Read More about What’s Happening at ZMC

Test Driving “Grand Theft Auto: The Ballad of Gay Tony”: Game Face Column
October, 29 2009

Wall Street Journal, 10.29.09

Jamin Brophy-Warren

Like many fans of the Grand Theft Auto series, I stayed up late to download the new episode “The Ballad of Gay Tony” which was released today for the Xbox 360.

Well, perhaps not late enough, I hit the sack and tried again in the morning.

The developer Rockstar Games, like many videogame makers, has been releasing episode packs to extend the life of the game beyond just the disc. (The dystopian “Fallout 3″ has been doing something similar, for example.) While the original GTA IV plot followed Niko Bellic, a scruffy, Eastern European hitman, in his violent jaunt through a New York City-clone, “Gay Tony” allows you to become a Puerto Rican hitman, Luis Lopez, defending his boss, Tony Prince.

Rockstar Games, led by the creative team of Dan and Sam Houser, do their best to bring out the details and personalities of the cities they create. (All of the GTA titles are based on a fictional adaptation of a real place.) What’s interesting about “Gay Tony” is its deep dive into Liberty City’s club scene.
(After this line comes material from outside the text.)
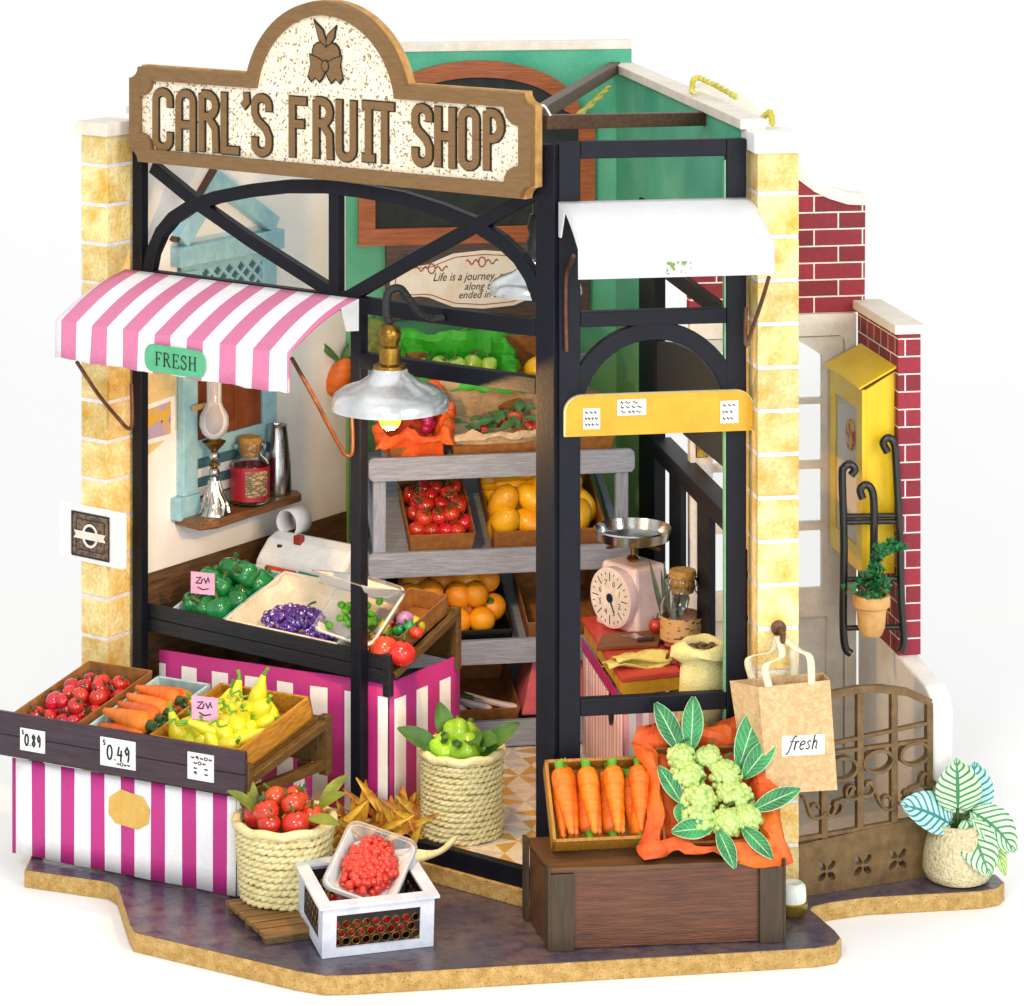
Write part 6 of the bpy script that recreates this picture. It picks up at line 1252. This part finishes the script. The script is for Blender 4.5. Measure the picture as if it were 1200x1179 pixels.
part('beans',m,mat('bean_brown','#4a3524','#6d5a2a',rough=.3,coat=.3),sa,smooth=70)
sk0=RF@V((1.93,.62,0)); solo('blue_stool','dark slate blue box carrying the yellow sack behind the window','box',MB().box(-.42,.38,-.3,.3,.645,1.745),mat('slate_blue','#46607a','#33495e',rough=.5,bump=.1),fr(sk0.x,sk0.y,0,9),base=(0,0,.645),bevel=.02)
# ---------------- striped plant in woven pot, candle ----------------
pp=G(1122,1030,.222); pot=thing('calathea_pot','cream rough textured pot with a striped leaf plant by the gate','plant',T(pp))
m=MB(); pr=[(.001,0),(.3,.0),(.38,.04),(.42,.14),(.41,.3),(.37,.5),(.32,.66),(.30,.7),(.27,.7),(.27,.6),(.001,.6)]; m.lathe(pr,40,cap=False)
part('pot',m,mat('rough_cream','#e9deba','#d6c795',rough=.95,scale=20,bscale=26,bump=1.0,speck=('#a8935a',40,.63)),pot,smooth=60)
m=MB(); m.lathe([(.001,.61),(.26,.62)],20,cap=False); part('soil',m,mat('soil','#4a3826',rough=.9,bump=.5),pot)
def leafmat(name,pale,dark):
    m,n,l,b=newmat(name); t=n.new('ShaderNodeTexCoord'); s_=n.new('ShaderNodeSeparateXYZ'); l.new(t.outputs['UV'],s_.inputs[0])
    au=mathn(n,l,'ABSOLUTE',mathn(n,l,'SUBTRACT',s_.outputs[0],.5)); ph=mathn(n,l,'FRACT',mathn(n,l,'SUBTRACT',mathn(n,l,'MULTIPLY',s_.outputs[1],8.),mathn(n,l,'MULTIPLY',au,4.5)))
    f=mathn(n,l,'MAXIMUM',mathn(n,l,'GREATER_THAN',ph,.66),mathn(n,l,'LESS_THAN',au,.035)); l.new(mixc(n,l,f,lin(pale),lin(dark)),b.inputs['Base Color']); b.inputs['Roughness'].default_value=.45; return m
LM1=leafmat('calathea_pale','#cfe9c4','#3f8a58'); LM2=leafmat('calathea_blue','#b7e0dc','#2f8584')
def cal(b_,tip,up,W_,mt,curl=.15):
    b_=V(b_); tip=V(tip); d=(tip-b_); L=d.length; d.normalize(); u=V(up); s_=d.cross(u).normalized(); u=s_.cross(d); n=16; g_=[]
    for i in range(n+1):
        t=i/n; c=b_+d*L*t+u*(L*curl*sin(pi*t)); wd=W_*max(.02,sin(pi*min(1,(t*.97+.03)**.85)))**.62; g_.append([c+s_*wd*k+u*W_*.35*abs(k)**1.5 for k in (-.5,-.38,-.2,0,.2,.38,.5)])
    m=MB(); m.sheet(g_); part('leaf',m,mt,pot,smooth=60,solid=.008)
    m=MB(); m.tube(spline([V((0,0,.6)),V((0,0,.6)).lerp(b_,.6)+V((0,0,.05)),b_]),.022,7); part('stalk',m,GREENSTEM,pot,smooth=60)
cal((0,-.02,.85),(-.03,-.12,1.5),(0,-1,.1),.56,LM1,.05)
cal((-.1,-.06,.68),(-.72,-.15,.95),(.0,-.75,.65),.5,LM2,.12)
cal((.16,.05,.78),(.22,.1,1.38),(.1,-1,.0),.5,LM2,.05)
cal((.1,-.1,.75),(.32,-.42,.18),(-.1,-.9,.5),.46,LM1,.1)
cal((.16,.0,.82),(.66,-.12,.36),(.2,-.8,.7),.48,LM1,.16)
cal((.35,.1,.6),(.56,-.05,.06),(.3,-.9,.3),.2,leafmat('calathea_lime','#d3ec9c','#7db04c'),.1)
cn=G(929,1072,.222); ca=thing('candle_bowl','tiny brass bowl with a white candle at the foot of the right pillar','candle',T(cn))
m=MB(); m.lathe([(.001,0),(.12,.0),(.17,.06),(.18,.16),(.16,.17),(.15,.1),(.001,.08)],24,cap=False); part('bowl',m,mat('pale_brass','#c7b24a','#8d7a2a',rough=.3,metal=.8),ca,smooth=50)
m=MB(); m.lathe([(.001,.08),(.15,.1),(.16,.22),(.15,.34),(.11,.38),(.001,.36)],22,cap=False); part('candle',m,mat('candle_white','#eef3ea','#dfe8dc',rough=.5,sss=.3),ca,smooth=50)
# wire plant sprigs behind the window
m=MB()
for i in range(7):
    b_=SW@V((4.9+.05*i,-.3,2.443)); leafmesh(m,b_,(rnd.uniform(-.3,.3),-.1,1),(0,-1,0),.6+.6*rnd.random(),.07,.1,6)
solo('potted_grass','grey green blades of a small plant beside the black balusters','plant',m,mat('blade_green','#6b7a66','#4a5c49',rough=.5),W0,base=SW@V((5.0,-.3,2.443)),smooth=50)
For anyone who’s been to New York’s Meatpacking District, the setting will be familiar–the game evokes the area’s mystery and gritty charm. (Good news: no one vomits on your shoes in the game.) It’s also replete with club characters from “the bridge and tunnel” crowd from New Jersey to flighty nymphs.
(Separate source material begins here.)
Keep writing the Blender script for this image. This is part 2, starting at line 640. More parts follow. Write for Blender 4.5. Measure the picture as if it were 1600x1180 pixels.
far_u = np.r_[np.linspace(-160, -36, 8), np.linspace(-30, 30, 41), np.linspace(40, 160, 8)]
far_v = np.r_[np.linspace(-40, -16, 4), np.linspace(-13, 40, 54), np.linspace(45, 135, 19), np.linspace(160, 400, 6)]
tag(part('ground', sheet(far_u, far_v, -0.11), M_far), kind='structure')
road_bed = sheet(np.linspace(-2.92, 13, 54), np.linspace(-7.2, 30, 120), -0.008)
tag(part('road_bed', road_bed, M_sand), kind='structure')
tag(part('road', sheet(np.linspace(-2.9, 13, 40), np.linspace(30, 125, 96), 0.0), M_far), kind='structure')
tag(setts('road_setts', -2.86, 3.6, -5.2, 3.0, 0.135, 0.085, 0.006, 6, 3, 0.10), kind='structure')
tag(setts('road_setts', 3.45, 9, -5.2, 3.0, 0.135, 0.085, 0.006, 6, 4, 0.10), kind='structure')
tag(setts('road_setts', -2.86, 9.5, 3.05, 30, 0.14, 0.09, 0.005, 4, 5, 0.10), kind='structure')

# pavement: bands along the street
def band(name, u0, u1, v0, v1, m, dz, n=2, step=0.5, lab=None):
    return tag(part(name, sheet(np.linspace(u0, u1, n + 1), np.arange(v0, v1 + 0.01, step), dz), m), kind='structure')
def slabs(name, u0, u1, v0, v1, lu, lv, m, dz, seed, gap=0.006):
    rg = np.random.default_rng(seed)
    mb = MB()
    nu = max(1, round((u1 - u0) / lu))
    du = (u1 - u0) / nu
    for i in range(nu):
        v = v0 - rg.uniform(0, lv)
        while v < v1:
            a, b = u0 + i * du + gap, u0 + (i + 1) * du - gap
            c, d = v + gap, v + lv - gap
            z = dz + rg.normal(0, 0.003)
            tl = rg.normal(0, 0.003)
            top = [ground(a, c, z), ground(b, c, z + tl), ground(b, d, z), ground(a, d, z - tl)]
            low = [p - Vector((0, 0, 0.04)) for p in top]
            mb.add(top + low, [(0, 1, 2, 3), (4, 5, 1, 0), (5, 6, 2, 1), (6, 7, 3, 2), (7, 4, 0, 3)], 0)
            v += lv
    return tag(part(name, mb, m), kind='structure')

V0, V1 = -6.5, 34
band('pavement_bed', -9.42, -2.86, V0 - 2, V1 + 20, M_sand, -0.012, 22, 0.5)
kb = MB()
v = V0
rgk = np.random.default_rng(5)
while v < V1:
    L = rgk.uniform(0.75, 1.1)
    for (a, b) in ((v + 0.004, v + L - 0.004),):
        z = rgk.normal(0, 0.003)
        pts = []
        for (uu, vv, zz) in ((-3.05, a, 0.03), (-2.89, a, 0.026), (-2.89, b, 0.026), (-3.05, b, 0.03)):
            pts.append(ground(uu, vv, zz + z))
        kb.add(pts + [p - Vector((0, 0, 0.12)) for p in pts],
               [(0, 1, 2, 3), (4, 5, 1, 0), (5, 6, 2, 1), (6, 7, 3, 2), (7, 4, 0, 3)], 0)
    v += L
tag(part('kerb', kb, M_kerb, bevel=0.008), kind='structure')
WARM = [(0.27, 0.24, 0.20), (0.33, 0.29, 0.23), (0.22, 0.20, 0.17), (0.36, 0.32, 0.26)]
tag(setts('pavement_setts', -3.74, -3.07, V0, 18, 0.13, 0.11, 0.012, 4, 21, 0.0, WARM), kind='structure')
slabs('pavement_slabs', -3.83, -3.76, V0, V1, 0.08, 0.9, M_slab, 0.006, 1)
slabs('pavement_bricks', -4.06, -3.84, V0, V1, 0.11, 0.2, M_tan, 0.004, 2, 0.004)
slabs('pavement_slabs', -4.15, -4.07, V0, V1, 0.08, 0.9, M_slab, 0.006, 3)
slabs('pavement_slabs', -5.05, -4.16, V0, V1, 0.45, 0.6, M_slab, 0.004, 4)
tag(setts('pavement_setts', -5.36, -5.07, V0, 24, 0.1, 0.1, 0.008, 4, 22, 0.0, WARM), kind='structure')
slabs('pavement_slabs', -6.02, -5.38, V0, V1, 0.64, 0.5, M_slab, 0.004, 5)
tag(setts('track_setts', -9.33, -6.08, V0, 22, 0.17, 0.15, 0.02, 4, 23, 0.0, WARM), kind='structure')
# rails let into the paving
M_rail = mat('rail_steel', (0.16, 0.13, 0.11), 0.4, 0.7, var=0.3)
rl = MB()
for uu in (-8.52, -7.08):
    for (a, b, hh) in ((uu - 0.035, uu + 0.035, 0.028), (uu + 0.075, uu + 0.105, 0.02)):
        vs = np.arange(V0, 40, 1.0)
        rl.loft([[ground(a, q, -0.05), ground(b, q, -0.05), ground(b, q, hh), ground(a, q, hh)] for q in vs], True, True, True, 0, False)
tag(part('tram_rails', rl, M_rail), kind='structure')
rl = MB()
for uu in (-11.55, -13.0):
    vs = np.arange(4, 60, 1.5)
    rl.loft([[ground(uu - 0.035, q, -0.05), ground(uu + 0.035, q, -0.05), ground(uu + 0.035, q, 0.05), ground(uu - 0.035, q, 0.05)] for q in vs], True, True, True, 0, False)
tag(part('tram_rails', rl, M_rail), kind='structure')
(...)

In case you’re wondering, yes, Gay Tony is gay. This isn’t the first time that Rockstar has introduced and spotlighted homosexual characters. The original GTA IV missions featured several gay characters including Bernie Crane, a gay aerobics instructor who’s having an affair with a “family values” politician. Unlike the scarf-wearing, effeminate gay men earlier in the series, Tony isn’t as broadly-drawn. He’s more of a partner than comic relief.
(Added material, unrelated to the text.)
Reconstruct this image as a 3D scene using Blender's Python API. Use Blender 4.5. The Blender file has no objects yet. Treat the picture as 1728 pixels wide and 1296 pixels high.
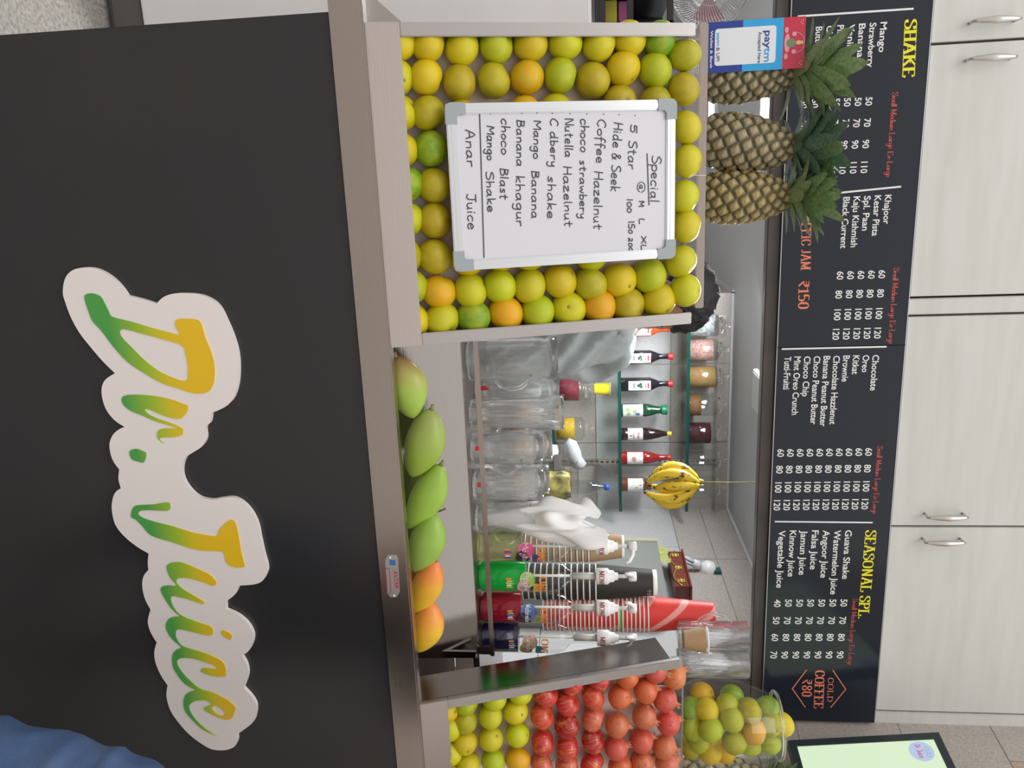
import bpy, bmesh, math, random
import numpy as np
from mathutils import Vector, Matrix, noise
R = math.radians
PI = math.pi
SC = bpy.context.scene
COL = SC.collection
random.seed(7)

# ---------------------------------------------------------------- camera
# The photograph lies on its side: the world's up is the picture's right.
FPX = 1290.0
CP, CQ = 648.0, 864.0                     # centre: p = picture y (world right), q = picture x (world up)
EYE = np.array([0.0, 0.0, 1.45])
_D = 12000.0
_v = np.array([5250.0, 226.0, FPX]); AX = _v / np.linalg.norm(_v)
_a = (226 * _D - FPX * FPX) / 5250.0
AZ = np.array([-_a, _D, -FPX]); AZ /= np.linalg.norm(AZ)
AY = -np.cross(AZ, AX)
cam_r = Vector((AX[0], AY[0], AZ[0])); cam_u = Vector((AX[1], AY[1], AZ[1])); cam_f = Vector((AX[2], AY[2], AZ[2]))
cd = bpy.data.cameras.new('camera'); cam = bpy.data.objects.new('camera', cd); COL.objects.link(cam)
xa, ya, za = cam_u, -cam_r, -cam_f
cam.matrix_world = Matrix(((xa.x, ya.x, za.x, EYE[0]), (xa.y, ya.y, za.y, EYE[1]), (xa.z, ya.z, za.z, EYE[2]), (0, 0, 0, 1)))
cd.sensor_width = 36; cd.lens = 36 * FPX / 1728; cd.clip_start = 0.05; cd.clip_end = 100
SC.camera = cam

# ---------------------------------------------------------------- world, lights, exposure
w = bpy.data.worlds.new('sky'); SC.world = w; w.use_nodes = True
nt = w.node_tree; nt.nodes.clear()
wo = nt.nodes.new('ShaderNodeOutputWorld'); bg = nt.nodes.new('ShaderNodeBackground')
tc = nt.nodes.new('ShaderNodeTexCoord'); sp = nt.nodes.new('ShaderNodeSeparateXYZ'); rp = nt.nodes.new('ShaderNodeValToRGB')
nt.links.new(tc.outputs['Generated'], sp.inputs[0]); nt.links.new(sp.outputs[2], rp.inputs[0])
rp.color_ramp.elements[0].position = 0.0; rp.color_ramp.elements[0].color = (0.54, 0.475, 0.43, 1)
rp.color_ramp.elements[1].position = 0.75; rp.color_ramp.elements[1].color = (0.92, 0.92, 0.92, 1)
nt.links.new(rp.outputs[0], bg.inputs[0]); bg.inputs[1].default_value = 1.3
nt.links.new(bg.outputs[0], wo.inputs[0])

def area(name, loc, target, size, power, col=(1, 1, 1), sy=None):
    l = bpy.data.lights.new(name, 'AREA'); l.energy = power; l.color = col; l.size = size
    if sy: l.shape = 'RECTANGLE'; l.size_y = sy
    o = bpy.data.objects.new(name, l); COL.objects.link(o); o.location = loc
    o.rotation_euler = (Vector(target) - Vector(loc)).to_track_quat('-Z', 'Y').to_euler()
    return o
area('street_daylight', (-1.2, -1.6, 7.2), (0.4, 1.6, 1.2), 4.5, 150, (1.0, 0.98, 0.95), 2.8)
area('kitchen_lamp', (0.4, 3.0, 2.12), (0.6, 3.2, 0), 0.6, 50, (0.95, 0.98, 1.0))
area('kitchen_lamp_left', (-0.9, 3.6, 2.12), (-0.9, 3.6, 0), 0.6, 48, (0.92, 0.97, 1.0))

SC.view_settings.view_transform = 'Standard'; SC.view_settings.look = 'None'
SC.view_settings.exposure = 0.0; SC.view_settings.gamma = 1.0; SC.view_settings.use_curve_mapping = False

# ---------------------------------------------------------------- geometry of the photograph
def ray(p, q):
    v = np.array([p - CP, q - CQ, FPX]); return np.array([v @ AX, v @ AY, v @ AZ])
def at(p, q, y=None, z=None, x=None):
    r = ray(p, q)
    t = y / r[1] if y is not None else ((z - EYE[2]) / r[2] if z is not None else x / r[0])
    return Vector(EYE + t * r)
def on_plane(p, q, o, n):
    r = ray(p, q); n = np.array(n); t = ((np.array(o) - EYE) @ n) / (r @ n); return Vector(EYE + t * r)
def depth(v):
    return (Vector(v) - Vector(EYE)).dot(cam_f)
def px(v):                               # metres covered by one photo pixel at v
    return depth(v) / FPX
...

Games rarely have a strong sense of authorship, but with GTA IV and its subsequent episodes, the player gets the strong, satisfying feeling that someone–someone smart–has constructed the environment around you, with wit and a sense of style. Just as Woody Allen bent his image of Manhattan around his own humor and sensibilities, and Martin Scorsese explored the mean streets of the Big Apple, the Housers and their team have made New York a fascinating and terrifying place.